There are several ways that an organization can create collaborative capacity. Leaders can build an infrastructure that will allow people to share ideas by joining individuals with different technical skills, creating forums where those with multiple perspectives can have conversations, and establishing norms in the organization that encourage employees from a variety of backgrounds to interact regularly.

However, merely creating collaborative capacity isn't enough. It doesn't do any good for employees to talk to one another if all of them have the same experiences and backgrounds. As a leader, you must ensure that there's a diversity of capability and perspective present so that when you have these kinds of collaborative conversations, you actually are bringing new ideas together.

Another important responsibility is for leaders to ask great questions. A leader who says, "I insist that you collaborate; I demand that you innovate," only stymies innovation in an organization. But a leader who asks a really interesting question—one that you and I would want to ponder—will encourage people to join in a collaborative discussion. A leader's job is not to set targets, goals, or mandates around innovation; a leader's job is to intrigue people, to ask the questions that will motivate them to participate in a collaborative and, therefore, innovative process.

Recently you conducted research on the implications of social enterprise software on the way that we work. What can you share about your findings?

Social enterprise software will eventually reshape the idea of employment—that we must have a permanent set of individuals attached to the organization. In many ways this goes back to the notion of transaction cost—that the cost of getting a new employee is greater than the cost of retraining an existing employee to do a different task—which has caused us to focus on retaining employees even if they do not have the skills needed for the tasks at hand.

Over time, as it brings down the cost of finding the best person to do a job, enterprise social software will create more contingent labor. The idea that people will have established careers in one place and move from one task to another within a corporation will give way to the reality that individuals will complete tasks for multiple organizations when those organizations need the specialized skills that each person brings.

What has your work developing executive education taught you about leaders in today's workplace?

Smart executives realize that what they know today isn't going to be sufficient to keep them on the leading edge tomorrow. Whether it's at a corporate or individual level, there's a growing interest in continuing to learn and develop new skills and perspectives.

Providing these opportunities to learn is becoming one of the best perks that a company can offer. Being an organization where a leader can gain additional skills is a very compelling draw for people today and one that—whether you're talking about very young leaders or seasoned executives—is of extreme value.

Are you working on any new books or special projects?

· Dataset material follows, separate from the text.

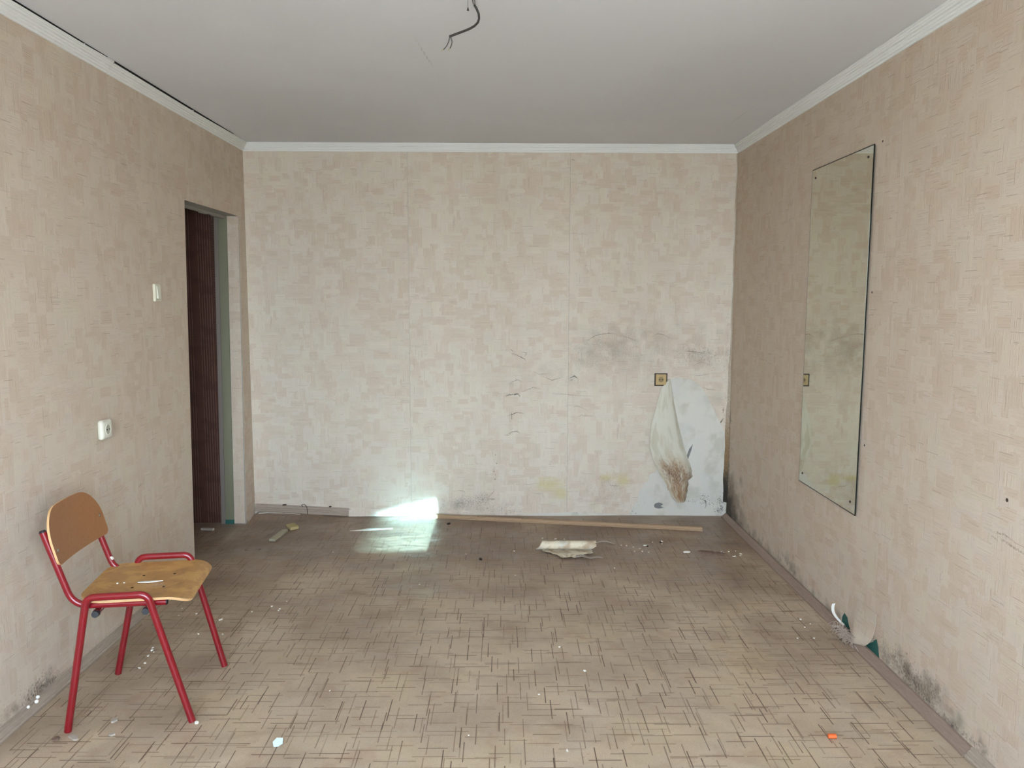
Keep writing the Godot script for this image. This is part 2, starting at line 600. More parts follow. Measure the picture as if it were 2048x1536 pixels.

I'm working on two projects that I hope will form the foundation for books that I plan to write later this year. The first is research that I'm conducting on the next generation. I think that people who are roughly under the age of 16 will not be members of Gen Y, but will be quite different because they have grown up heavily influenced by the kinds of resource constraints that were prevalent during the last three to four years. As children, they went to movies about icecaps that are melting and have been exposed through their school curriculum to issues around water and energy shortages, carbon impacts on the ozone layers, and so forth. And they have grown up with the global final recession serving as a backdrop to their parents' conversations. This is a generation that will be much more shaped by the finiteness of our financial, environmental, and global resources than any generation preceding it. My suggestion is that we call them the "Re-Generation" because I find them very focused on how to reclaim or renew the resources around us.

I am loosely calling my second project the "intelligent organization," for which I'm exploring the assumptions that are deeply embedded in the way we do things in the workplace today. I have found that there are many corporate practices that we continue to do only because we've always done them that way. When we begin to peel back the layers and explore why we do these practices, we uncover assumptions that many would probably agree no longer apply. For example, tenure: This idea made a lot of sense 50 years ago when retaining employees for a long period of time was a high priority. Additionally, vacation based on tenure—why would we link one's amount of vacation time to how long she has been with a company? The project examines these kinds of practices and their underlying assumptions, and then presents issues regarding how the organization of the future should look in light of this analysis.

What do you like to do for relaxation or fun?

I live on a small farm in Massachusetts, so I like to do things related to the farm. For example, my son and his significant other have an organic vegetable garden, and I like to work with them. I'm always surrounded by a pack of dogs—some rescued and some that are show dogs. I also ride and breed horses. Basically, I enjoy spending time outdoors, working on the farm, and being with my animals.